Israel sang because the sea had closed. But the Mekhilta hears more inside the song than relief. On the far shore, Israel learned something specific about the God who had saved them: that God was rich in everything, strong as a refuge, and had not finished judging history.
Rich Because Nothing Exists Outside Divine Ownership
The Mekhilta asks why Israel sings to God. One answer is that God is rich. But not rich like a treasury that could be emptied or a kingdom that could be defeated. The sky belongs to God. The earth and its fullness belong to God. The sea is God's because God made it. Silver and gold are God's. All souls belong to God, the soul of the father and the soul of the son alike.
The list descends from the vast to the intimate. It starts with sky and finishes with breath. By the end of the list, praise has moved from cosmology to the life inside the person who is singing. The singer discovers that the same God who owns the sky also owns the life that is drawing breath to form these words.
At the sea, that ownership expressed itself as rescue. The waters obeyed their Maker. They were not independent terror acting outside divine control. They served the One who made them, which meant Israel, the children of that same God, could walk through them on dry ground.

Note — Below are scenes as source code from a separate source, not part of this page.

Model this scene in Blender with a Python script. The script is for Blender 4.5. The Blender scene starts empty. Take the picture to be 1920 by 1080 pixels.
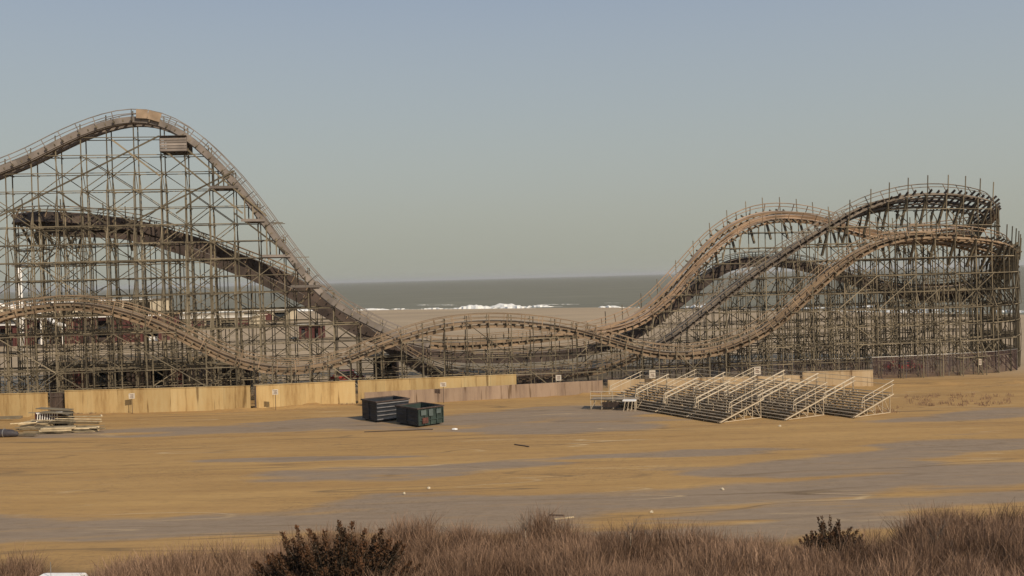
import bpy, math, random
import numpy as np
from mathutils import Vector, Matrix
random.seed(7); RNG = np.random.default_rng(7)
R = math.radians
scene = bpy.context.scene

# ------------------------------------------------------------------ camera
F = 1844.0; CX, CY = 960.0, 540.0; CAM_Z = 13.0
PITCH = math.atan(19.0 / F); ROLL = R(-1.53)
cam_rot = Matrix.Rotation(R(90) - PITCH, 3, 'X') @ Matrix.Rotation(ROLL, 3, 'Z')
cam_data = bpy.data.cameras.new('camera'); cam = bpy.data.objects.new('camera', cam_data)
scene.collection.objects.link(cam); scene.camera = cam
cam.matrix_world = Matrix.Translation((0, 0, CAM_Z)) @ cam_rot.to_4x4()
cam_data.sensor_width = 36.0; cam_data.lens = F / 1920.0 * 36.0
cam_data.clip_start = 0.5; cam_data.clip_end = 60000.0

# ------------------------------------------------------------------ world + sun
SUN_AZ = R(136)      # compass from +Y (view direction), clockwise: right and behind the camera
SUN_EL = R(38)
world = bpy.data.worlds.new('World'); scene.world = world; world.use_nodes = True
wn = world.node_tree; wn.nodes.clear()
def wnode(t, **k):
    n = wn.nodes.new(t)
    for a, v in k.items(): setattr(n, a, v)
    return n
sky = wnode('ShaderNodeTexSky', sky_type='NISHITA')
sky.sun_disc = False; sky.sun_elevation = SUN_EL; sky.sun_rotation = SUN_AZ
sky.altitude = 0; sky.air_density = 1.6; sky.dust_density = 5.0; sky.ozone_density = 1.0
tc = wnode('ShaderNodeTexCoord'); sep = wnode('ShaderNodeSeparateXYZ')
ramp = wnode('ShaderNodeValToRGB'); ramp.color_ramp.interpolation = 'B_SPLINE'
cr = ramp.color_ramp
def sr(r, g, b, k=1.0):
    return tuple(((c / 255.0 + 0.055) / 1.055) ** 2.4 * k if c > 10 else c / 255 / 12.92 * k for c in (r, g, b)) + (1,)
SKS = 10.0
cr.elements[0].position = 0.0; cr.elements[0].color = sr(161, 162, 148)
cr.elements[1].position = 0.60; cr.elements[1].color = sr(120, 140, 168)
for p_, c_ in ((0.035, (163, 165, 153)), (0.09, (163, 168, 163)), (0.17, (157, 166, 170)), (0.27, (147, 158, 174))):
    e = cr.elements.new(p_); e.color = sr(*c_)
mul = wnode('ShaderNodeVectorMath', operation='SCALE'); mul.inputs['Scale'].default_value = SKS
mix = wnode('ShaderNodeMix', data_type='RGBA'); mix.inputs[0].default_value = 0.85
bg = wnode('ShaderNodeBackground'); bg.inputs[1].default_value = 0.10
wo = wnode('ShaderNodeOutputWorld')
L = wn.links.new
L(tc.outputs['Generated'], sep.inputs[0]); L(sep.outputs[2], ramp.inputs[0])
L(ramp.outputs[0], mul.inputs[0])
L(sky.outputs[0], mix.inputs[6]); L(mul.outputs[0], mix.inputs[7])
L(mix.outputs[2], bg.inputs[0]); L(bg.outputs[0], wo.inputs[0])
sund = bpy.data.lights.new('sun', 'SUN'); sund.energy = 3.5; sund.angle = R(0.55); sund.color = (1.0, 0.85, 0.66)
sun = bpy.data.objects.new('sun', sund); scene.collection.objects.link(sun)
sd = Vector((math.sin(SUN_AZ) * math.cos(SUN_EL), math.cos(SUN_AZ) * math.cos(SUN_EL), math.sin(SUN_EL)))
sun.rotation_euler = sd.to_track_quat('Z', 'Y').to_euler(); sun.location = sd * 300
scene.view_settings.view_transform = 'Standard'; scene.view_settings.look = 'None'
scene.view_settings.exposure = 0.2; scene.view_settings.gamma = 1.0
scene.render.engine = 'CYCLES'
scene.cycles.max_bounces = 5; scene.cycles.transparent_max_bounces = 12

# ------------------------------------------------------------------ pixel helpers (1920x1080 photograph pixels)
def ray(px, py):
    d = cam_rot @ Vector(((px - CX) / F, -(py - CY) / F, -1.0)); return d
SLOPE = 0.12
def at(px, py, off):            # point on the coaster plane Y = 112 + 0.12 X + off
    d = ray(px, py); t = (112.0 + off) / (d.y - SLOPE * d.x)
    return Vector((0, 0, CAM_Z)) + d * t
def gr(px, py, z=0.0):          # point on a horizontal level
    d = ray(px, py); t = (z - CAM_Z) / d.z
    return Vector((0, 0, CAM_Z)) + d * t
def atY(px, py, Y):
    d = ray(px, py); return Vector((0, 0, CAM_Z)) + d * (Y / d.y)
ci = np.array(cam_rot.transposed())
def proj(X, Y, Z=0.0):
    v = np.stack([X, Y, np.full_like(X, Z) - CAM_Z], -1) @ ci.T
    w = np.where(v[..., 2] < -1e-3, -v[..., 2], 1e-3)
    return CX + F * v[..., 0] / w, CY - F * v[..., 1] / w

# ------------------------------------------------------------------ materials
def new_mat(name):
    m = bpy.data.materials.new(name); m.use_nodes = True
    nt = m.node_tree; b = nt.nodes['Principled BSDF']; return m, nt, b
def mat(name, col, rough=0.8, metal=0.0, var=0.25, scale=1.5, stretch=(1, 1, 1), tone=False, bump=0.0, col2=None, bscale=None, spec=0.3):
    m, nt, b = new_mat(name); N = nt.nodes; l = nt.links.new
    b.inputs['Roughness'].default_value = rough; b.inputs['Metallic'].default_value = metal
    b.inputs['Specular IOR Level'].default_value = spec
    t = N.new('ShaderNodeTexCoord'); mp = N.new('ShaderNodeMapping'); mp.inputs['Scale'].default_value = stretch
    l(t.outputs['Object'], mp.inputs[0])
    nz = N.new('ShaderNodeTexNoise'); nz.inputs['Scale'].default_value = scale; nz.inputs['Detail'].default_value = 6
    l(mp.outputs[0], nz.inputs['Vector'])
    rp = N.new('ShaderNodeValToRGB'); rp.color_ramp.elements[0].position = 0.3; rp.color_ramp.elements[1].position = 0.72
    c2 = col2 if col2 else tuple(min(1, c * (1 + var)) for c in col)
    c1 = tuple(c * (1 - var) for c in col)
    rp.color_ramp.elements[0].color = (*c1, 1); rp.color_ramp.elements[1].color = (*c2, 1)
    l(nz.outputs[0], rp.inputs[0]); out = rp.outputs[0]
    if tone:
        a = N.new('ShaderNodeAttribute'); a.attribute_name = 'tone'
        hm = N.new('ShaderNodeVectorMath'); hm.operation = 'SCALE'
        l(out, hm.inputs[0]); l(a.outputs['Fac'], hm.inputs['Scale']); out = hm.outputs[0]
    l(out, b.inputs['Base Color'])
    if bump:
        n2 = N.new('ShaderNodeTexNoise'); n2.inputs['Scale'].default_value = bscale or scale * 6; n2.inputs['Detail'].default_value = 4
        l(mp.outputs[0], n2.inputs['Vector']); bp = N.new('ShaderNodeBump'); bp.inputs['Strength'].default_value = bump
        bp.inputs['Distance'].default_value = 0.05
        l(n2.outputs[0], bp.inputs['Height']); l(bp.outputs[0], b.inputs['Normal'])
    return m
M = {}
M['wood'] = mat('weathered_wood', (0.178, 0.148, 0.100), 0.85, var=0.4, scale=0.35, tone=True, bump=0.3, bscale=9)
M['wood_rail'] = mat('track_wood', (0.245, 0.175, 0.112), 0.8, var=0.3, scale=0.3, tone=True)
M['wood_grey'] = mat('greyed_track_wood', (0.185, 0.150, 0.115), 0.8, var=0.3, scale=0.3, tone=True)
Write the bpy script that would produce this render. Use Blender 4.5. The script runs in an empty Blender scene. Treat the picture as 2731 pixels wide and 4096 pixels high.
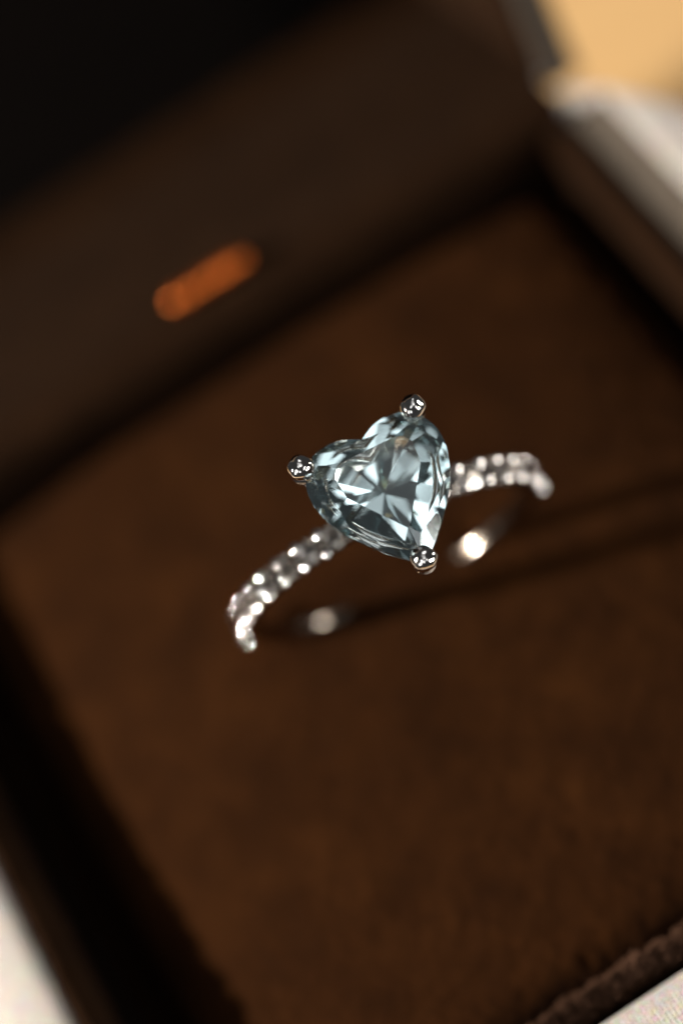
import bpy, bmesh, math, random
from mathutils import Vector, Matrix, noise
random.seed(7)
R = math.radians
scene = bpy.context.scene
COL = scene.collection
scene.unit_settings.scale_length = 0.01          # one unit is a centimetre

# ------------------------------------------------------------------ camera
cam = bpy.data.cameras.new('camera')
cam_o = bpy.data.objects.new('camera', cam); COL.objects.link(cam_o)
right = Vector((0.84167, -0.47785, -0.25149)); up = Vector((0.53698, 0.69157, 0.4831)); back = Vector((-0.05693, -0.54166, 0.83867))
mw = Matrix((right, up, back)).transposed().to_4x4()
mw.translation = Vector((-0.91, -7.848, 13.409))
cam_o.matrix_world = mw
cam.sensor_fit = 'HORIZONTAL'; cam.sensor_width = 24.0; cam.lens = 79.1
cam.clip_start = 0.1; cam.clip_end = 500
cam.dof.use_dof = True; cam.dof.focus_distance = 12.98; cam.dof.aperture_fstop = 0.081
cam.dof.aperture_blades = 0
scene.camera = cam_o

# ------------------------------------------------------------------ world, lamps, exposure
w = bpy.data.worlds.new('World'); scene.world = w; w.use_nodes = True
w.node_tree.nodes['Background'].inputs[0].default_value = (0.97, 0.99, 1.0, 1)
w.node_tree.nodes['Background'].inputs[1].default_value = 0.035
FOCUS = Vector((0.07, -0.78, 2.0))
def lamp(name, direction, dist, size, power, color, size_y=None, target=FOCUS):
    l = bpy.data.lights.new(name, 'AREA'); l.energy = power; l.color = color; l.size = size
    if size_y: l.shape = 'RECTANGLE'; l.size_y = size_y
    else: l.shape = 'DISK'
    o = bpy.data.objects.new(name, l); COL.objects.link(o)
    d = Vector(direction).normalized()
    o.location = target + d * dist
    o.rotation_euler = d.to_track_quat('Z', 'Y').to_euler()
    return o
lamp('key_lamp', (-0.92, 0.18, 0.35), 42, 1.9, 50000, (1.0, 0.92, 0.82))
lamp('side_lamp', (0.62, -0.75, 0.22), 50, 10, 9500, (1.0, 0.95, 0.88))
lamp('right_arm_fill', (0.97, -0.10, 0.20), 50, 9, 9500, (1.0, 0.95, 0.88))  # unseen fill, added to brighten the right arm of the ring
lamp('ceiling_lamp', (0.16, -0.04, 0.98), 60, 30, 0.5 * math.pi * 840, (0.98, 0.99, 1.0), 28)
# unseen fill lamps, added to brighten the heart stone, round and above the box
for d, rad in (((-0.66, -0.38, 0.64), 2.1), ((-0.38, -0.66, 0.64), 2.5), ((0.38, -0.66, 0.64), 2.7), ((-0.82, -0.39, 0.42), 2.5), ((-0.17, -0.30, 0.94), 1.3),
               ((0.17, -0.30, 0.94), 1.5), ((0.44, 0.37, 0.82), 1.8)):
    lamp('gem_fill', d, 60, 16, rad * math.pi * math.pi * 64, (0.97, 0.99, 1.0))
scene.view_settings.view_transform = 'Standard'; scene.view_settings.look = 'None'
scene.view_settings.exposure = 0.0; scene.view_settings.gamma = 1.0
scene.view_settings.use_curve_mapping = False
cy = scene.cycles
cy.max_bounces = 24; cy.transmission_bounces = 20; cy.glossy_bounces = 10; cy.diffuse_bounces = 3; cy.transparent_max_bounces = 12
cy.caustics_reflective = False; cy.caustics_refractive = False; cy.blur_glossy = 0.0
cy.sample_clamp_indirect = 12; cy.use_adaptive_sampling = False
cy.use_denoising = True

# ------------------------------------------------------------------ material helpers
def new_mat(name):
    m = bpy.data.materials.new(name); m.use_nodes = True
    nt = m.node_tree
    return m, nt, nt.nodes['Principled BSDF']
def N(nt, t, **kw):
    n = nt.nodes.new(t)
    for k, v in kw.items(): setattr(n, k, v)
    return n
def ramp(nt, fac, stops):
    r = N(nt, 'ShaderNodeValToRGB'); e = r.color_ramp.elements
    while len(e) < len(stops): e.new(0.5)
    for el, (p, c) in zip(e, stops): el.position = p; el.color = (*c, 1)
    nt.links.new(fac, r.inputs[0]); return r.outputs[0]
def tex_coord(nt): return N(nt, 'ShaderNodeTexCoord').outputs['Object']
def noise_tex(nt, co, scale, detail=4, rough=0.6):
    n = N(nt, 'ShaderNodeTexNoise'); n.inputs['Scale'].default_value = scale
    n.inputs['Detail'].default_value = detail; n.inputs['Roughness'].default_value = rough
    nt.links.new(co, n.inputs['Vector']); return n.outputs['Fac']
def bump(nt, h, strength, dist, normal=None):
    b = N(nt, 'ShaderNodeBump'); b.inputs['Strength'].default_value = strength; b.inputs['Distance'].default_value = dist
    nt.links.new(h, b.inputs['Height'])
    if normal: nt.links.new(normal, b.inputs['Normal'])
    return b.outputs['Normal']

def velvet(name, dark, mid, light, sheen=0.35, tint=(0.55, 0.42, 0.32)):
    m, nt, p = new_mat(name); co = tex_coord(nt)
    big = noise_tex(nt, co, 1.9, 5, 0.62)
    fine = noise_tex(nt, co, 34, 5, 0.8)
    mix = N(nt, 'ShaderNodeMath', operation='MULTIPLY_ADD'); mix.inputs[1].default_value = 0.6
    nt.links.new(fine, mix.inputs[0]); 
    sc = N(nt, 'ShaderNodeMath', operation='MULTIPLY'); sc.inputs[1].default_value = 0.45
    nt.links.new(big, sc.inputs[0]); nt.links.new(sc.outputs[0], mix.inputs[2])
    c = ramp(nt, mix.outputs[0], [(0.36, dark), (0.53, mid), (0.70, light)])
    nt.links.new(c, p.inputs['Base Color'])
    p.inputs['Roughness'].default_value = 0.95; p.inputs['Specular IOR Level'].default_value = 0.05
    p.inputs['Sheen Weight'].default_value = sheen; p.inputs['Sheen Roughness'].default_value = 0.45
    p.inputs['Sheen Tint'].default_value = (*tint, 1)
    nt.links.new(bump(nt, noise_tex(nt, co, 55, 3, 0.8), 0.9, 0.03), p.inputs['Normal'])
    return m
M_VELVET = velvet('brown_velvet', (0.012, 0.0037, 0.0007), (0.028, 0.0087, 0.0017), (0.050, 0.0165, 0.0034), 0.02, (0.35, 0.2, 0.1))
M_LINING = velvet('lining_velvet', (0.0105, 0.0038, 0.0011), (0.0165, 0.0064, 0.0020), (0.025, 0.0100, 0.0034), 0.03, (0.5, 0.35, 0.25))
M_PILE = velvet('velvet_fibre', (0.030, 0.013, 0.007), (0.075, 0.036, 0.021), (0.13, 0.066, 0.042), 0.1, (0.5, 0.35, 0.25))
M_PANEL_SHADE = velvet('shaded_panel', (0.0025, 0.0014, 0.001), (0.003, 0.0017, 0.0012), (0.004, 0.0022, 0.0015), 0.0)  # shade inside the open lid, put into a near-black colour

def pearl_fabric():
    m, nt, p = new_mat('pearl_fabric'); co = tex_coord(nt)
    mp = N(nt, 'ShaderNodeMapping'); nt.links.new(co, mp.inputs[0])
    wv = N(nt, 'ShaderNodeTexWave', wave_type='BANDS', bands_direction='X'); wv.inputs['Scale'].default_value = 11
    wv.inputs['Distortion'].default_value = 0.6; wv.inputs['Detail Scale'].default_value = 6
    wy = N(nt, 'ShaderNodeTexWave', wave_type='BANDS', bands_direction='Y'); wy.inputs['Scale'].default_value = 11
    wy.inputs['Distortion'].default_value = 0.6; wy.inputs['Detail Scale'].default_value = 6
    for t in (wv, wy): nt.links.new(mp.outputs[0], t.inputs[0])
    ad = N(nt, 'ShaderNodeMath', operation='MULTIPLY'); nt.links.new(wv.outputs['Fac'], ad.inputs[0]); nt.links.new(wy.outputs['Fac'], ad.inputs[1])
    vo = N(nt, 'ShaderNodeTexVoronoi'); vo.inputs['Scale'].default_value = 48; nt.links.new(co, vo.inputs['Vector'])
    base = ramp(nt, noise_tex(nt, co, 30, 3), [(0.35, (0.64, 0.58, 0.53)), (0.65, (0.78, 0.73, 0.68))])
    mx = N(nt, 'ShaderNodeMix', data_type='RGBA', blend_type='MULTIPLY'); mx.inputs[0].default_value = 0.3
    nt.links.new(base, mx.inputs[6]); nt.links.new(vo.outputs['Color'], mx.inputs[7])
    rib = ramp(nt, ad.outputs[0], [(0.0, (0.62, 0.58, 0.54)), (0.45, (1, 1, 1))])
    m2 = N(nt, 'ShaderNodeMix', data_type='RGBA', blend_type='MULTIPLY'); m2.inputs[0].default_value = 0.8
    nt.links.new(mx.outputs[2], m2.inputs[6]); nt.links.new(rib, m2.inputs[7])
    nt.links.new(m2.outputs[2], p.inputs['Base Color'])
    p.inputs['Roughness'].default_value = 0.55; p.inputs['Sheen Weight'].default_value = 0.2
    n1 = bump(nt, ad.outputs[0], 0.55, 0.012)
    nt.links.new(bump(nt, vo.outputs['Distance'], 0.4, 0.01, n1), p.inputs['Normal'])
    return m
M_PEARL = pearl_fabric()
M_EDGE = velvet('lid_edge_shaded', (0.07, 0.056, 0.044), (0.085, 0.068, 0.054), (0.10, 0.08, 0.065), 0.0)  # pearl lid edge, its dim shade put into a darker colour
M_CARD = velvet('taupe_card', (0.085, 0.068, 0.052), (0.100, 0.081, 0.063), (0.115, 0.095, 0.075), 0.15, (0.6, 0.55, 0.5))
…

My Strength Is My Stronghold
The Mekhilta also reads the Song of the Sea as a declaration of protection. God is not only rich. God is the strength that becomes a stronghold. The language draws on the military image of a fortified place where a person is safe even when enemies surround them. Israel at the sea was surrounded: Egypt behind, water ahead, the desert on both sides. There was no human stronghold available.
The song names God as that stronghold. Not metaphorically but as the actual place of safety when no physical safety exists. The people who sang it were not speaking from comfort. They were speaking from the moment immediately after survival, which is also the moment when a person fully understands what survival cost and what provided it.
The Wrath Was Not Yet Sent
The Mekhilta notices something inside the language of the song about divine anger. The text does not say God sent forth the wrath. It says God sent forth the burning. The distinction matters to the rabbis. Wrath that is sent in full is wrath completely spent, nothing held back. The burning sent at the sea was real but partial. God's anger against those who oppress Israel had not been exhausted at the Red Sea.
That is a warning that runs forward through history. The nations who had risen against Israel, and would rise again, were not facing a God who had used up all available justice at the sea. The song Israel sang on the far shore was not only a memorial for one moment. It was a statement about all future moments where God's ownership of heaven, earth, sea, and soul would again become visible in the form of judgment against those who used the enslaved.
The Song Belongs to Every Generation
The Mekhilta connects the Song of the Sea to the World to Come. Israel sang then, and Israel will sing again. The song that began on wet sand at the sea's edge is not finished. It extends forward through all the times God's strength became a stronghold for a people who had no other refuge, and forward still to the final accounting that the partial burning at the sea only prefigured.
God is rich. God is strong. God has not finished. That is what the song knows, and that is what the people on the far shore were learning while the water behind them was still moving.